Four of the American hostages (and about 100 Israelis) were still believed to be alive last week before Hamas murdered six hostages when Israeli forces attempted a rescue. One of the six murdered was an American, Hersh Goldberg-Polin, a man of dual American and Israeli citizenship.
Only indicting three terrorists in response to Goldberg-Polin’s murder is simply ridiculous. We had to do more.
The fact that the six were murdered was clear from the condition of their subsequently recovered bodies. Each had been shot a number of times. Afterward, Hamas said that any Israeli hostage rescue attempts would result in the murder of more hostages. (READ MORE from Jed Babbin: Questions for Kamala Harris)

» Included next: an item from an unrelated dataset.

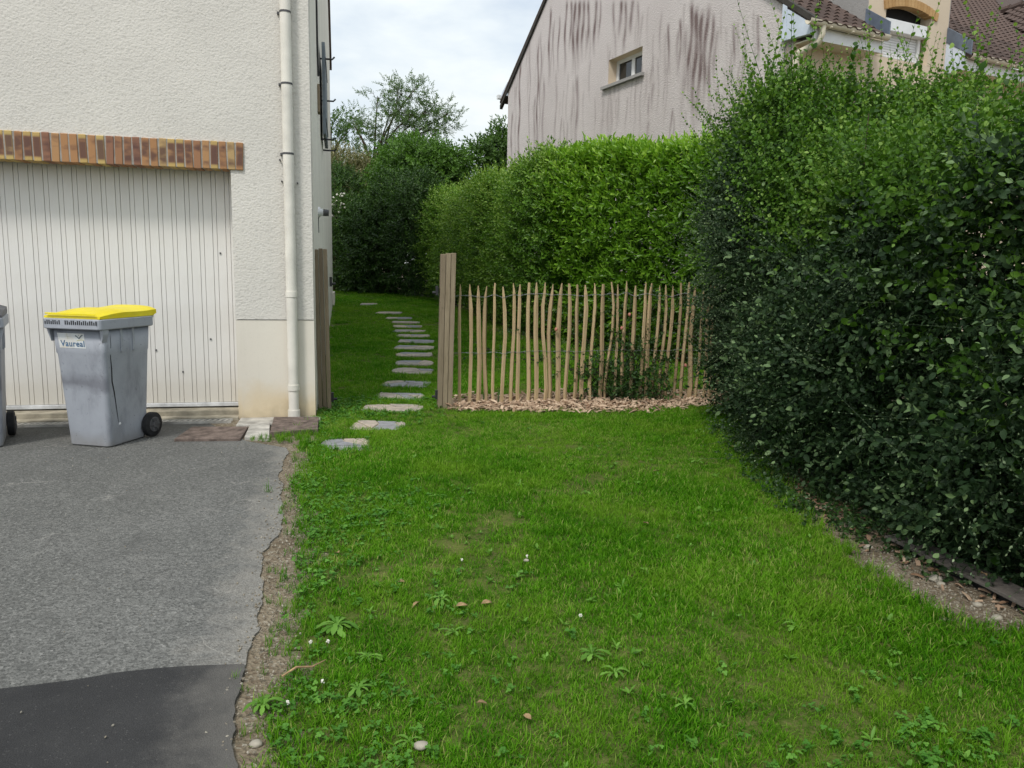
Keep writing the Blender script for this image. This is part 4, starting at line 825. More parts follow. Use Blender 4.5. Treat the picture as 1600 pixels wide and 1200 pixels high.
# bushes at the end of the path ------------------------------------------------
def srcset(name, m, Ln, W, n=5, k=12, length=.28): return source_col(name, [sprig(name, q, m, q.uniform(.7, 1.1)*length, k, Ln, W, q.uniform(.1, .4), 58, .002, lv=(.0, .85), tipglow=.2, whorl=True, simple_=True)[0] for _ in range(n)])
S_far = srcset('farleaf', M['farleaf'], .075, .035); S_fbr = srcset('farbright', M['farbright'], .09, .05); S_cre = srcset('creamleaf', M['creamleaf'], .08, .036); S_tre = srcset('treeleaf', M['treeleaf'], .11, .042, 5, 14, .4); S_trg = srcset('treegreen', M['treegreen'], .12, .06, 5, 12, .4)
def bush(name, label, cat, lobes, src, n, up=.3, tint=0., size=1.2, solid=.25, group=None, stems=5):
    c0 = lobes[0][0]; base_ = Vector((c0[0], c0[1], float(gz(c0[0], c0[1])))); root = thing(name, label, cat, base_, 0, group)
    vol = np.array([r[0]*r[1]+r[1]*r[2] for c, r in lobes]); pick = rng.choice(len(lobes), n, p=vol/vol.sum())
    Dn = rng.normal(size=(n, 3)); Dn /= np.linalg.norm(Dn, axis=1, keepdims=True); C_ = np.array([l_[0] for l_ in lobes])[pick]; Rr = np.array([l_[1] for l_ in lobes])[pick]
    rr = 1-np.abs(rng.normal(0, solid, n)); rr *= 1+.16*vnoise(Dn*1.0+C_, 4.2, 13); Pp = C_+Dn*Rr*rr[:, None]; ok_ = Pp[:, 2] > gz(Pp[:, 0], Pp[:, 1])+.03; Pp, Dn, rr = Pp[ok_], Dn[ok_], rr[ok_]
    T_ = rng.normal(0, .15, len(Pp))+tint+.22*vnoise(Pp, 2.2, 17); scatter('leaves', src, Pp-np.array(base_), d2e(jitdir(Dn, up, .5)), rng.uniform(.8, 1.3, len(Pp))*size, T_, root)
    sb = MB()
    for k in range(stems):
        c, r = lobes[k % len(lobes)]; tp = Vector(c)-base_+Vector((q.uniform(-.4, .4)*r[0], q.uniform(-.4, .4)*r[1], q.uniform(0, .5)*r[2])); b0 = Vector((q.uniform(-.2, .2), q.uniform(-.2, .2), -.05)); sb.tube([b0, (b0*2+tp)/3+Vector((0, 0, .1)), (b0+tp*2)/3, tp], [.04, .03, .022, .01], 6)
    sb.build('stem', M['bark'], root); return root
def A3(x, y, Y): p = at(x, y, Y); return (p.x, p.y, p.z)
bush('bush', 'large dark green bush where the path meets the end of the garden', 'bush', [(A3(600, 395, 22.0), (1.2, 1.0, 1.6)), (A3(655, 370, 21), (.8, .8, 1.6)), (A3(560, 400, 22.6), (.8, .8, 1.5)), (A3(625, 330, 22), (.8, .8, 1.1))], S_far, 6400, tint=-.05)
bush('bush', 'dark bush beside the far corner of the white house, left of the larger one', 'bush', [(A3(535, 400, 23.3), (.75, .7, 1.5)), (A3(525, 430, 23), (.7, .5, .8)), (A3(532, 330, 24), (.8, .7, 1.3))], S_far, 3400, tint=.0)
bush('bush', 'fresh green broad leaved bush rising above the dark bush at the path end', 'bush', [(A3(655, 262, 23), (1.15, .9, .8)), (A3(692, 258, 23), (.75, .7, .4)), (A3(620, 290, 24), (.8, .8, .8)), (A3(700, 300, 23), (.7, .7, .9))], S_fbr, 3000, tint=.25, solid=.35)
bush('bush', 'cream tinged pale bush behind the dark bushes, below the tall tree', 'bush', [(A3(545, 290, 27), (1.0, .8, 1.0)), (A3(575, 280, 27.5), (.8, .8, .7)), (A3(528, 262, 27.5), (.7, .7, .6)), (A3(560, 330, 26.5), (1, .8, 1.0))], S_cre, 2200, tint=.05, solid=.3)
wf = bush('flowering_bush', 'white flowered bush peeping out past the far corner of the white house', 'bush', [(A3(526, 345, 22.4), (.25, .3, .7))], S_far, 350, size=1.0, tint=.2)
pt = MB()
for k in range(70):
    x = q.gauss(0, .16); z = q.uniform(.5, 1.2)+1.0; pt.add(*blob(.035, .035, .03, k, 1, .2), M=Matrix.Translation((x, q.gauss(-.1, .14), z+.55)))
pt.build('blossom', M['petal'], wf); wf.children[-1]['kind'] = 'stuff'
bush('bush', 'small bush top showing above the hedge beside the stained gable', 'bush', [(A3(768, 250, 24), (.62, .5, .55)), (A3(783, 228, 24.3), (.25, .3, .5))], S_trg, 420, tint=-.1, solid=.4)

# trees ------------------------------------------------------------------------
def tree(label, base_, lobes, src, n_tips, size, trunk_r, up=.2, per=9, rad=.35, name='tree'):
    b0 = Vector((base_[0], base_[1], float(gz(base_[0], base_[1]))-.1)); root = thing(name, label, 'tree', b0); tb_ = MB(); tips = []
    top = Vector(base_); tr = [b0-b0, Vector((.1, 0, (top.z-b0.z)*.35)), Vector((-.08, .1, (top.z-b0.z)*.7)), top-b0]
    TT = tb_.tube(tr, [trunk_r, trunk_r*.8, trunk_r*.6, trunk_r*.38], 8)
    trunk = tb_.build('trunk', M['bark'], root, True); lb = MB()
    for c, r in lobes:
        cc_ = Vector(c)-b0; st_ = tr[2].lerp(tr[3], q.uniform(0, 1)); mid = st_.lerp(cc_, .55)+Vector((0, 0, .2)); lb.tube([st_, mid, cc_], [trunk_r*.34, trunk_r*.22, trunk_r*.1], 5, False)
        for k in range(max(3, int(n_tips*r[0]*r[2]))):
            d = Vector((q.gauss(0, 1), q.gauss(0, 1), q.gauss(0, 1))).normalized(); f_ = q.uniform(.45, 1.0); tp = cc_+Vector((d.x*r[0]*f_, d.y*r[1]*f_, d.z*r[2]*f_)); lb.tube([mid.lerp(cc_, q.uniform(.2, 1)), cc_.lerp(tp, .5)+Vector((0, 0, .06)), tp], [trunk_r*.09, trunk_r*.06, .006], 4, False); tips.append((tp, d))
    lb.build('limb', M['bark'], trunk)
    Pp = np.concatenate([np.array(t_[0])+rng.normal(0, rad, (per, 3))*np.array([1, 1, .5]) for t_ in tips]); Dn = np.concatenate([np.repeat(np.array(t_[1])[None], per, 0) for t_ in tips])
    scatter('crown', src, Pp, d2e(jitdir(Dn, up, .7)), rng.uniform(.8, 1.3, len(Pp))*size, rng.normal(0, .16, len(Pp)), root); return root
Yt = 33.
tree('tall airy tree with a loose see-through crown standing beyond the end of the garden', A3(585, 235, Yt), [(A3(x, y, Yt+dy), (rx, rx, rz)) for x, y, dy, rx, rz in ((640, 150, 0, 1.0, .55), (675, 170, .4, .9, .5), (610, 175, -.3, .9, .5), (690, 200, .2, .7, .45), (650, 205, -.4, 1.1, .5), (600, 210, .5, .9, .5), (560, 205, .2, .7, .45), (640, 235, 0, 1.1, .45), (645, 178, -.5, 1.0, .5), (590, 150, .4, .45, .45), (550, 190, 0, .5, .4), (700, 178, 0, .45, .35), (628, 140, .2, .5, .35), (575, 240, 0, .8, .6))], S_tre, 28, .95, .15, per=9, rad=.22)
tree('leafy green tree partly hidden by the corner of the white house', A3(515, 240, 30), [(A3(x, y, 30), (rx, rx, rz)) for x, y, rx, rz in ((520, 190, .8, .45), (535, 215, .7, .35), (500, 215, .9, .6), (545, 205, .4, .25), (520, 240, .8, .4))], S_trg, 20, .9, .15, per=8, rad=.2)
# tall thicket that closes the end of the garden, behind the bushes
bush('thicket', 'green thicket closing the garden end behind the bushes', 'bush', [(A3(600, 320, 29), (2.2, 1, 1.4)), (A3(700, 340, 28), (1.6, 1, 1.2)), (A3(545, 360, 29), (1.6, 1, 1.2))], S_fbr, 3800, tint=-.2, size=1.5, solid=.3)

# ------------------------------------------------------------------ picket fence between the gate post and the shrub hedge
FO = Vector((-0.60, 7.72, 0)); FX = Vector((0.977, 0.213, 0)); FN = Vector((0.213, -0.977, 0))
FE = thing('picket_fence', 'chestnut paling fence of split pickets on twisted wires beside the grass path', 'fence')
def fpt(x, y): return on_plane(x, y, FO, FN)
tops = [148, 190, 236, 281, 322, 362, 403, 457, 488, 533, 571, 615, 655, 696, 734, 775, 816, 862, 903, 945, 977, 1020, 1066, 1118, 1147, 1186, 1217, 1252, 1295, 1332, 1367, 1408, 1440, 1462, 1492, 1520, 1552]
bots = [138, 188, 232, 275, 318, 357, 394, 440, 477, 525, 567, 608, 632, 672, 712, 755, 798, 842, 885, 918, 956, 998, 1040, 1080, 1116, 1150, 1186, 1214, 1256, 1294, 1330, 1360, 1402, 1430, 1470, 1505, 1540]
wire_pts = {0: [], 1: [], 2: []}
for i, (a_, b_) in enumerate(zip(tops, bots)):
    tx, bx_ = 660+a_/3.2, 660+b_/3.2; p1 = fpt(tx, 444+q.uniform(-4, 4)-(5 if i in (10, 21) else 0)); p0_ = fpt(bx_, 634-.04*(bx_-700)); p0_.z = float(gz(p0_.x, p0_.y))-.12
    L_ = p1-p0_; n_ = 7; rad = q.uniform(.017, .023); ph = q.uniform(0, 6.28); shp = [q.uniform(.75, 1.25) for _ in range(5)]; bow = Vector((q.gauss(0, .013), q.gauss(0, .008), 0)); bow2 = Vector((q.gauss(0, .009), 0, 0)); tip = q.choice((.15, .22, .3, .55)); tw_ = q.uniform(-.5, .5); rings = []
    for k, t_ in enumerate((0, .2, .42, .62, .82, .93, 1.0)):
        c = p0_+L_*t_+bow*math.sin(t_*3.14)+bow2*math.sin(t_*6.28)+Vector((q.gauss(0, .0025), q.gauss(0, .0025), 0)); r_ = rad*(1, 1.04, 1, .98, .94, .66+tip*.2, tip)[k]*q.uniform(.93, 1.08)
        rings.append([c+FX*(math.cos(ph+tw_*t_+j*1.2566)*r_*shp[j]*1.05)+FN*(math.sin(ph+tw_*t_+j*1.2566)*r_*shp[j]*.8) for j in range(5)])
    mb = MB().loft(rings); mb.build('picket', M['picket'], FE)
    for w_, zf in enumerate((.917, .49, .10)): 
        c = p0_+L_*zf; c.z = c.z if False else p0_.z+.12+(1.08, .545, .10)[w_]*1.0 + 0.0; wire_pts[w_].append(p0_.lerp(p1, zf)+bow*math.sin(zf*3.14))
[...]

In response to this latest murder, the Biden administration announced that it has indicted six leaders of Hamas, three of whom are, according to the Israelis, already dead. Indictments against all six, including the three who are alive — Yayah Sinwar, Khaled Meshaal (who lives in a Qatari luxury hotel) and Ali Baraka — a popular guest on Lebanese television — were unsealed on Tuesday. They are accused of “planning, supporting the terrorist atrocities Hamas committed.”
The weakness of that response would be shocking were it not from the Biden-Harris gang. It’s a billion-to-one shot that the three would ever be in U.S. custody because they’re not likely to escape Israel’s determination to kill them. If they were in U.S. hands, we should immediately turn them over to the Israelis.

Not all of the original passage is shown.